## PROVIDED MATERIAL
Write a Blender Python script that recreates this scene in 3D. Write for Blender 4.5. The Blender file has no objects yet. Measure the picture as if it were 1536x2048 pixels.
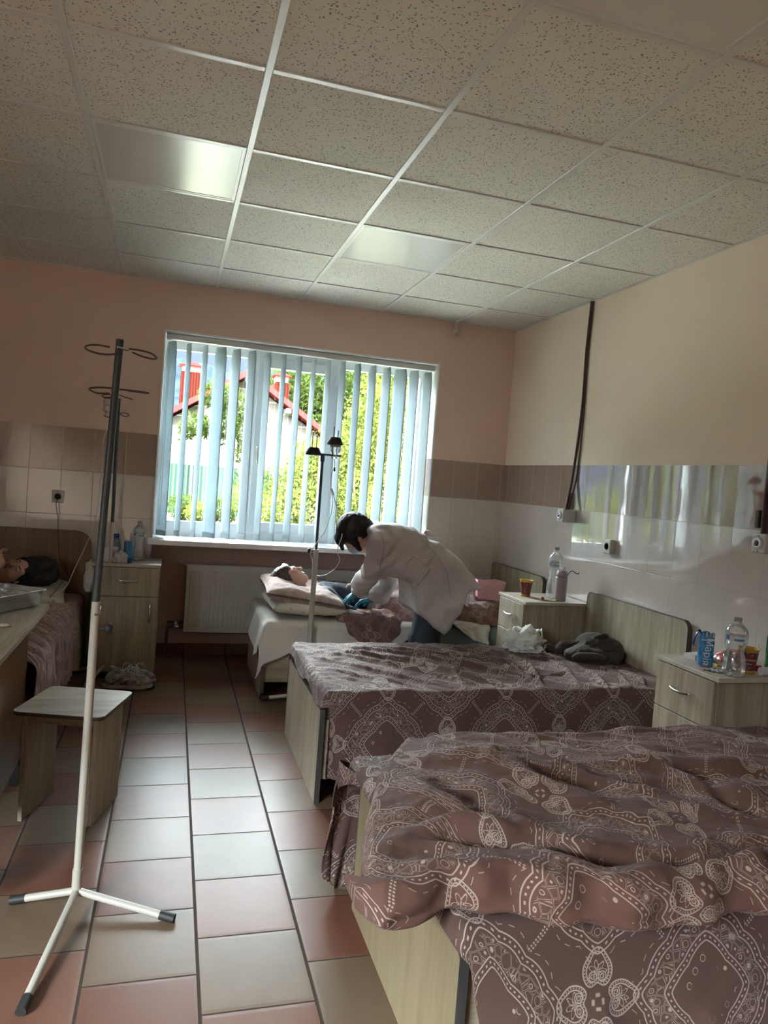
import bpy, bmesh, math, random
import numpy as np
from mathutils import Vector, Matrix

SC = bpy.context.scene
COL = SC.collection
rnd = random.Random(7)

# ------------------------------------------------------------------ camera
FPX, YAW, PITCH, ROLL = 1458.22, .2845, -.0419, .0769
CAM = np.array([0.0, 0.0, 1.404])
_cy, _sy, _cp, _sp = math.cos(YAW), math.sin(YAW), math.cos(PITCH), math.sin(PITCH)
FWD = np.array([_sy*_cp, _cy*_cp, _sp])
_r = np.array([_cy, -_sy, 0.0]); _u = np.cross(_r, FWD)
RGT = math.cos(ROLL)*_r + math.sin(ROLL)*_u
UPV = -math.sin(ROLL)*_r + math.cos(ROLL)*_u
cam = bpy.data.objects.new('camera', bpy.data.cameras.new('camera'))
COL.objects.link(cam)
cam.data.sensor_fit = 'VERTICAL'
cam.data.sensor_height = 36.0
cam.data.lens = FPX/2048*36.0
cam.data.clip_start = 0.05
cam.data.clip_end = 2000
M = Matrix.Identity(4)
for i in range(3):
    M[i][0], M[i][1], M[i][2], M[i][3] = RGT[i], UPV[i], -FWD[i], CAM[i]
cam.matrix_world = M
SC.camera = cam

def at(px, py, ax, val):
    """point of the photographed place seen at a pixel, on the plane ax = val"""
    d = FWD + (px-768)/FPX*RGT - (py-1024)/FPX*UPV
    i = 'XYZ'.index(ax)
    return CAM + (val-CAM[i])/d[i]*d

# ------------------------------------------------------------------ light
SKY = 5.2
SKY_BACK = 2.0
SKY_TOP = 4.0
SUN = 3.0
SC.view_settings.view_transform = 'Standard'
SC.view_settings.look = 'None'
SC.view_settings.gamma = 1.0
SC.view_settings.use_curve_mapping = False
SC.view_settings.exposure = 2.7
SC.cycles.max_bounces = 10
SC.cycles.diffuse_bounces = 6
SC.cycles.glossy_bounces = 4
SC.cycles.transmission_bounces = 8
SC.cycles.transparent_max_bounces = 16
SC.cycles.sample_clamp_indirect = 6.0
SC.cycles.caustics_reflective = False
SC.cycles.caustics_refractive = False
try:
    SC.cycles.use_denoising = True
except Exception:
    pass

wd = bpy.data.worlds.new('sky'); SC.world = wd
wd.use_nodes = True
nt = wd.node_tree
nt.nodes.clear()
wo = nt.nodes.new('ShaderNodeOutputWorld'); bg = nt.nodes.new('ShaderNodeBackground')
tc = nt.nodes.new('ShaderNodeTexCoord'); sx = nt.nodes.new('ShaderNodeSeparateXYZ')
cr = nt.nodes.new('ShaderNodeValToRGB')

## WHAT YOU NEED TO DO
Starting at the top of the listing above, reproduce each line up to and including the one with "SC.camera = cam"; omit the pictures.

## FINAL RESULT
Write a Blender Python script that recreates this scene in 3D. Write for Blender 4.5. The Blender file has no objects yet. Measure the picture as if it were 1536x2048 pixels.
import bpy, bmesh, math, random
import numpy as np
from mathutils import Vector, Matrix

SC = bpy.context.scene
COL = SC.collection
rnd = random.Random(7)

# ------------------------------------------------------------------ camera
FPX, YAW, PITCH, ROLL = 1458.22, .2845, -.0419, .0769
CAM = np.array([0.0, 0.0, 1.404])
_cy, _sy, _cp, _sp = math.cos(YAW), math.sin(YAW), math.cos(PITCH), math.sin(PITCH)
FWD = np.array([_sy*_cp, _cy*_cp, _sp])
_r = np.array([_cy, -_sy, 0.0]); _u = np.cross(_r, FWD)
RGT = math.cos(ROLL)*_r + math.sin(ROLL)*_u
UPV = -math.sin(ROLL)*_r + math.cos(ROLL)*_u
cam = bpy.data.objects.new('camera', bpy.data.cameras.new('camera'))
COL.objects.link(cam)
cam.data.sensor_fit = 'VERTICAL'
cam.data.sensor_height = 36.0
cam.data.lens = FPX/2048*36.0
cam.data.clip_start = 0.05
cam.data.clip_end = 2000
M = Matrix.Identity(4)
for i in range(3):
    M[i][0], M[i][1], M[i][2], M[i][3] = RGT[i], UPV[i], -FWD[i], CAM[i]
cam.matrix_world = M
SC.camera = cam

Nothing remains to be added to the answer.